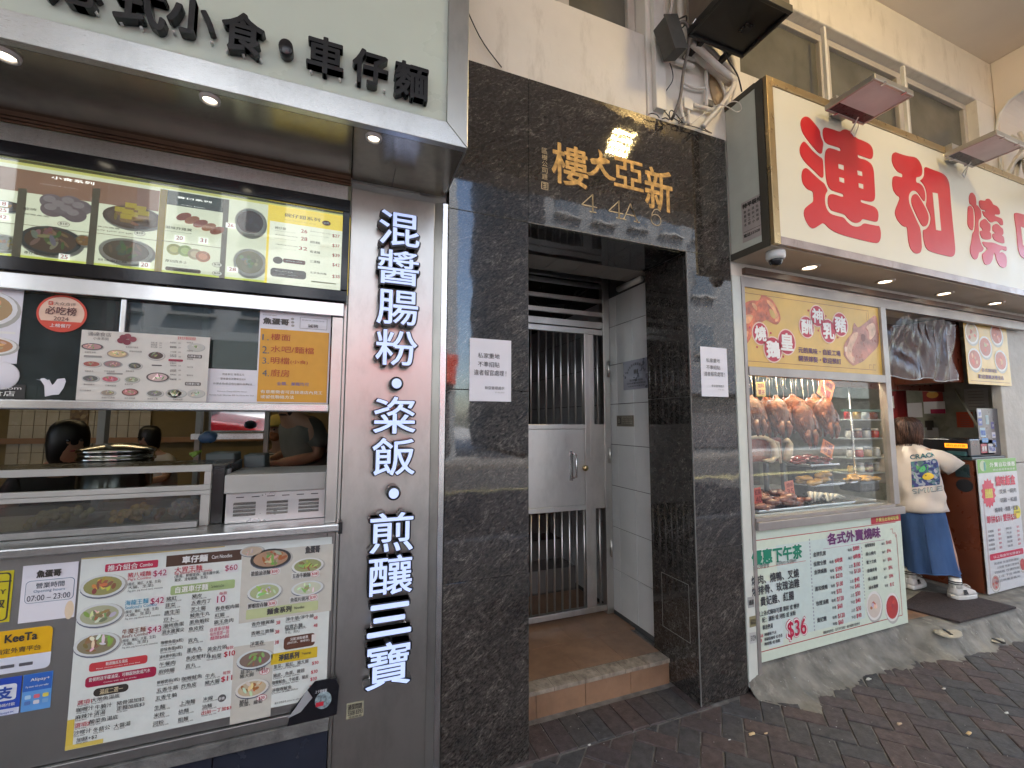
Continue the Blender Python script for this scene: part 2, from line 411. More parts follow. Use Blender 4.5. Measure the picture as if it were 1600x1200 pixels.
def brick_mb(P, cx, cy, dz):
    g = .0035; n = len(P); Q = []
    for x, y in P:
        d = math.hypot(x-cx, y-cy) or 1; Q.append((x-(x-cx)/d*g*1.4, y-(y-cy)/d*g*1.4))
    I = [(x-(x-cx)*.05, y-(y-cy)*.05) for x, y in Q]
    tl = [random.uniform(-.0022, .0022) for _ in Q]
    v = [(x, y, -.03) for x, y in Q]+[(x, y, dz-.0045) for x, y in Q]+[(x, y, dz+t*.4) for (x, y), t in zip(I, tl)]
    f = [tuple(range(2*n, 3*n))]
    for k in range(n):
        f += [(k, (k+1) % n, n+(k+1) % n, n+k), (n+k, n+(k+1) % n, 2*n+(k+1) % n, 2*n+k)]
    return MB().add(v, f)
for idx, (iv, d, P, cx, cy) in enumerate(cand):
    dz = random.uniform(-.003, .003)
    mb = brick_mb(P, cx, cy, dz)
    if idx < 285: obj('brick', mb, BM[int((math.sin(cx*3.1+cy*5)+1)*1.3+random.random()*3.2) % 6], pave)
    else: far.add(mb.v, mb.f)
for k in range(11):                     # soldier course along the doorstep
    x0 = .852+.1045*k-.06; x1 = x0+.1045
    if k == 0: x0 = .70
    obj('brick', brick_mb([(x0, -.018), (x1, -.018), (x1, .215), (x0, .215)], (x0+x1)/2, .1, random.uniform(-.002, .002)), BM[k*7 % 5], pave)
obj('brick_field', far, BM[0], pave, kind='stuff')
# cement apron
b = MB(); NX, NY = 420, 18; vs = []
import mathutils.noise as mn
for i in range(NX+1):
    x = 2.226+(12-2.226)*(i/NX)**1.6
    ey = edgeY(x)-.03+.03*mn.noise((x*8, 0, 0))+.022*mn.noise((x*27, 3, 0))+.018*mn.noise((x*85, 7, 0)); y0 = 0.03 if x < 3.72 else max(-.15, .03-(x-3.72)*.9)
    for j in range(NY+1):
        t = j/NY
        if t < .25: y = .9+(y0-.9)*t/.25; z = .143
        else:
            q = (t-.25)/.75; y = y0+(ey-y0)*q; z = .143*(1-q)**2.1-.004*q
            if j == NY: z = -.009
        vs.append((x, y, z+(.007*mn.noise((x*6, y*9, 1))+.004*mn.noise((x*22, y*26, 1)))*(t > .25)))
fs = [(i*(NY+1)+j, i*(NY+1)+j+1, (i+1)*(NY+1)+j+1, (i+1)*(NY+1)+j) for i in range(NX) for j in range(NY)]
b.add(vs, fs, True); ramp = struct('cement_ramp', b, CONC)
# road, kerb, far side
b = MB(); b.box(-60, 60, -3.75, -3.6, -.2, 0.0); struct('kerb', b, PALE)
b = MB(); b.quad((-60, -13, -.13), (60, -13, -.13), (60, -3.75, -.13), (-60, -3.75, -.13)); struct('road', b, ASPH)
b = MB(); b.box(-60, 60, -15.2, -13, -.2, 0.0); struct('far_pavement', b, mat('far_paving', (.17, .16, .15), .8))
b = MB(); b.quad((-200, -200, -.25), (200, -200, -.25), (200, 60, -.25), (-200, 60, -.25)); struct('ground', b, PALE)
b = MB()
for y in (-8.2, -8.45): b.quad((-60, y-.1, -.126), (60, y-.1, -.126), (60, y, -.126), (-60, y, -.126))
struct('road_marking', b, mat('road_line_paint', (.7, .62, .3), .6))
# ---- cream wall above the doorway
cw = thing('wall', 'cream painted wall above the dark granite doorway and shop signs', 'wall', (2, .1, 3.4))
def bx(*a): b = MB(); b.box(*a); return b
obj('wall_panel', bx(.30, 1.625, .012, .3, 3.36, 3.89), CRM, cw, bev=.006)
obj('wall_panel', bx(-6, .30, .012, .3, 2.62, 3.89), CRM, cw)
obj('wall_panel', bx(-6, 1.625, .012, .3, 4.7, 5.02), CRM, cw)
obj('pilaster', bx(1.627, 2.40, .002, .3, 3.36, 5.02), CRM, cw, bev=.008)
obj('wall_panel', bx(2.24, 5.9, .006, .3, 2.47, 3.89), CRM, cw)
obj('wall_panel', bx(2.402, 5.9, .006, .3, 4.56, 5.02), CRM, cw, bev=.012)
obj('wall_panel', bx(5.41, 5.9, .008, .3, 3.892, 4.558), CRM, cw)
obj('wall_panel', bx(5.9, 14, .012, .3, 2.47, 5.02), CRM, cw)
obj('pilaster', bx(1.66, 1.735, -.035, .0, 3.40, 5.02), mat('white_gloss_paint', (.72, .70, .64), .4, dirt=((.35, .3, .25), 6, .68)), cw, bev=.004)
WHT = MATS['white_gloss_paint']
# windows high on the wall
def high_window(x0, x1, z0, z1, Y, muls, label):
    t = thing('window', label, 'window', ((x0+x1)/2, Y, z0), 'high shaded windows')
    b = MB(); f = .055
    b.box(x0, x1, Y, Y+.06, z0, z0+f).box(x0, x1, Y, Y+.06, z1-f, z1).box(x0, x0+f, Y, Y+.06, z0+f+.001, z1-f-.001).box(x1-f, x1, Y, Y+.06, z0+f+.001, z1-f-.001)
    obj('frame', b, mat('aged_window_frame', (.50, .46, .40), .5, dirt=((.2, .17, .13), 6, .6)), t, bev=.004)
    xs = [x0+f]+[q for mq in muls for q in mq]+[x1-f]
    for k, mq in enumerate(muls): obj('mullion', bx(mq[0], mq[1], Y-.002, Y+.058, z0+f, z1-f), MATS['aged_window_frame'], t, bev=.004)
    for k in range(0, len(xs), 2): obj('pane', bx(xs[k], xs[k+1], Y+.03, Y+.036, z0+f, z1-f), mat('dark_dusty_glass', (.13, .127, .105), .12, var=.25, vscale=3), t)
    return t
high_window(-1.2, 1.62, 3.892, 4.698, .09, [(1.08, 1.15), (.2, .27)], 'dark window with brown frame above the granite doorway, left of the pipes')
m1 = (W(1282, 100, .08)[0], W(1297, 100, .08)[0]); m2 = (W(1403, 150, .08)[0], W(1420, 150, .08)[0])
high_window(2.402, 5.408, 3.892, 4.558, .08, [m1, m2], 'long three pane window above the red and cream sign')
MB_ = MB()
for mm in (m1, m2): MB_.box(mm[0]-.10, mm[0]-.075, -.02, .07, 3.87, 4.52)
for k in range(2):
    mm = (m1, m2)[k]; obj('cover_strip', bx(mm[0]-.10, mm[0]-.075, -.02, .004, 3.80, 4.50), WHT, cw)
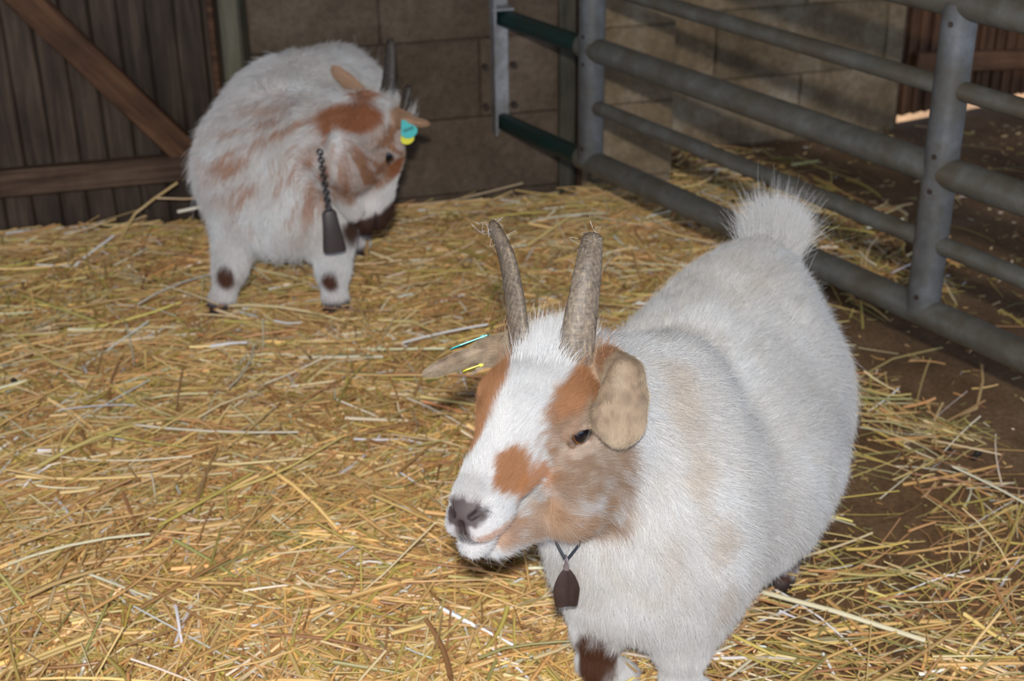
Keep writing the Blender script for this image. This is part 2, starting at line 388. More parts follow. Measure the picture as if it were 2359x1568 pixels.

+ + + + + + +

**REQUEST**
Return all of the data exactly as written, and drop the pictures.

**FINAL RESULT**
Continue the Blender Python script for this scene: part 2, from line 411. More parts follow. Use Blender 4.5. Measure the picture as if it were 1600x1200 pixels.
def brick_mb(P, cx, cy, dz):
    g = .0035; n = len(P); Q = []
    for x, y in P:
        d = math.hypot(x-cx, y-cy) or 1; Q.append((x-(x-cx)/d*g*1.4, y-(y-cy)/d*g*1.4))
    I = [(x-(x-cx)*.05, y-(y-cy)*.05) for x, y in Q]
    tl = [random.uniform(-.0022, .0022) for _ in Q]
    v = [(x, y, -.03) for x, y in Q]+[(x, y, dz-.0045) for x, y in Q]+[(x, y, dz+t*.4) for (x, y), t in zip(I, tl)]
    f = [tuple(range(2*n, 3*n))]
    for k in range(n):
        f += [(k, (k+1) % n, n+(k+1) % n, n+k), (n+k, n+(k+1) % n, 2*n+(k+1) % n, 2*n+k)]
    return MB().add(v, f)
for idx, (iv, d, P, cx, cy) in enumerate(cand):
    dz = random.uniform(-.003, .003)
    mb = brick_mb(P, cx, cy, dz)
    if idx < 285: obj('brick', mb, BM[int((math.sin(cx*3.1+cy*5)+1)*1.3+random.random()*3.2) % 6], pave)
    else: far.add(mb.v, mb.f)
for k in range(11):                     # soldier course along the doorstep
    x0 = .852+.1045*k-.06; x1 = x0+.1045
    if k == 0: x0 = .70
    obj('brick', brick_mb([(x0, -.018), (x1, -.018), (x1, .215), (x0, .215)], (x0+x1)/2, .1, random.uniform(-.002, .002)), BM[k*7 % 5], pave)
obj('brick_field', far, BM[0], pave, kind='stuff')
# cement apron
b = MB(); NX, NY = 420, 18; vs = []
import mathutils.noise as mn
for i in range(NX+1):
    x = 2.226+(12-2.226)*(i/NX)**1.6
    ey = edgeY(x)-.03+.03*mn.noise((x*8, 0, 0))+.022*mn.noise((x*27, 3, 0))+.018*mn.noise((x*85, 7, 0)); y0 = 0.03 if x < 3.72 else max(-.15, .03-(x-3.72)*.9)
    for j in range(NY+1):
        t = j/NY
        if t < .25: y = .9+(y0-.9)*t/.25; z = .143
        else:
            q = (t-.25)/.75; y = y0+(ey-y0)*q; z = .143*(1-q)**2.1-.004*q
            if j == NY: z = -.009
        vs.append((x, y, z+(.007*mn.noise((x*6, y*9, 1))+.004*mn.noise((x*22, y*26, 1)))*(t > .25)))
fs = [(i*(NY+1)+j, i*(NY+1)+j+1, (i+1)*(NY+1)+j+1, (i+1)*(NY+1)+j) for i in range(NX) for j in range(NY)]
b.add(vs, fs, True); ramp = struct('cement_ramp', b, CONC)
# road, kerb, far side
b = MB(); b.box(-60, 60, -3.75, -3.6, -.2, 0.0); struct('kerb', b, PALE)
b = MB(); b.quad((-60, -13, -.13), (60, -13, -.13), (60, -3.75, -.13), (-60, -3.75, -.13)); struct('road', b, ASPH)
b = MB(); b.box(-60, 60, -15.2, -13, -.2, 0.0); struct('far_pavement', b, mat('far_paving', (.17, .16, .15), .8))
b = MB(); b.quad((-200, -200, -.25), (200, -200, -.25), (200, 60, -.25), (-200, 60, -.25)); struct('ground', b, PALE)
b = MB()
for y in (-8.2, -8.45): b.quad((-60, y-.1, -.126), (60, y-.1, -.126), (60, y, -.126), (-60, y, -.126))
struct('road_marking', b, mat('road_line_paint', (.7, .62, .3), .6))
# ---- cream wall above the doorway
cw = thing('wall', 'cream painted wall above the dark granite doorway and shop signs', 'wall', (2, .1, 3.4))
def bx(*a): b = MB(); b.box(*a); return b
obj('wall_panel', bx(.30, 1.625, .012, .3, 3.36, 3.89), CRM, cw, bev=.006)
obj('wall_panel', bx(-6, .30, .012, .3, 2.62, 3.89), CRM, cw)
obj('wall_panel', bx(-6, 1.625, .012, .3, 4.7, 5.02), CRM, cw)
obj('pilaster', bx(1.627, 2.40, .002, .3, 3.36, 5.02), CRM, cw, bev=.008)
obj('wall_panel', bx(2.24, 5.9, .006, .3, 2.47, 3.89), CRM, cw)
obj('wall_panel', bx(2.402, 5.9, .006, .3, 4.56, 5.02), CRM, cw, bev=.012)
obj('wall_panel', bx(5.41, 5.9, .008, .3, 3.892, 4.558), CRM, cw)
obj('wall_panel', bx(5.9, 14, .012, .3, 2.47, 5.02), CRM, cw)
obj('pilaster', bx(1.66, 1.735, -.035, .0, 3.40, 5.02), mat('white_gloss_paint', (.72, .70, .64), .4, dirt=((.35, .3, .25), 6, .68)), cw, bev=.004)
WHT = MATS['white_gloss_paint']
# windows high on the wall
def high_window(x0, x1, z0, z1, Y, muls, label):
    t = thing('window', label, 'window', ((x0+x1)/2, Y, z0), 'high shaded windows')
    b = MB(); f = .055
    b.box(x0, x1, Y, Y+.06, z0, z0+f).box(x0, x1, Y, Y+.06, z1-f, z1).box(x0, x0+f, Y, Y+.06, z0+f+.001, z1-f-.001).box(x1-f, x1, Y, Y+.06, z0+f+.001, z1-f-.001)
    obj('frame', b, mat('aged_window_frame', (.50, .46, .40), .5, dirt=((.2, .17, .13), 6, .6)), t, bev=.004)
    xs = [x0+f]+[q for mq in muls for q in mq]+[x1-f]
    for k, mq in enumerate(muls): obj('mullion', bx(mq[0], mq[1], Y-.002, Y+.058, z0+f, z1-f), MATS['aged_window_frame'], t, bev=.004)
    for k in range(0, len(xs), 2): obj('pane', bx(xs[k], xs[k+1], Y+.03, Y+.036, z0+f, z1-f), mat('dark_dusty_glass', (.13, .127, .105), .12, var=.25, vscale=3), t)
    return t
high_window(-1.2, 1.62, 3.892, 4.698, .09, [(1.08, 1.15), (.2, .27)], 'dark window with brown frame above the granite doorway, left of the pipes')
m1 = (W(1282, 100, .08)[0], W(1297, 100, .08)[0]); m2 = (W(1403, 150, .08)[0], W(1420, 150, .08)[0])
high_window(2.402, 5.408, 3.892, 4.558, .08, [m1, m2], 'long three pane window above the red and cream sign')
MB_ = MB()
for mm in (m1, m2): MB_.box(mm[0]-.10, mm[0]-.075, -.02, .07, 3.87, 4.52)
for k in range(2):
    mm = (m1, m2)[k]; obj('cover_strip', bx(mm[0]-.10, mm[0]-.075, -.02, .004, 3.80, 4.50), WHT, cw)
Keep writing the Blender script for this image. This is part 2, starting at line 388. More parts follow. Measure the picture as if it were 2359x1568 pixels.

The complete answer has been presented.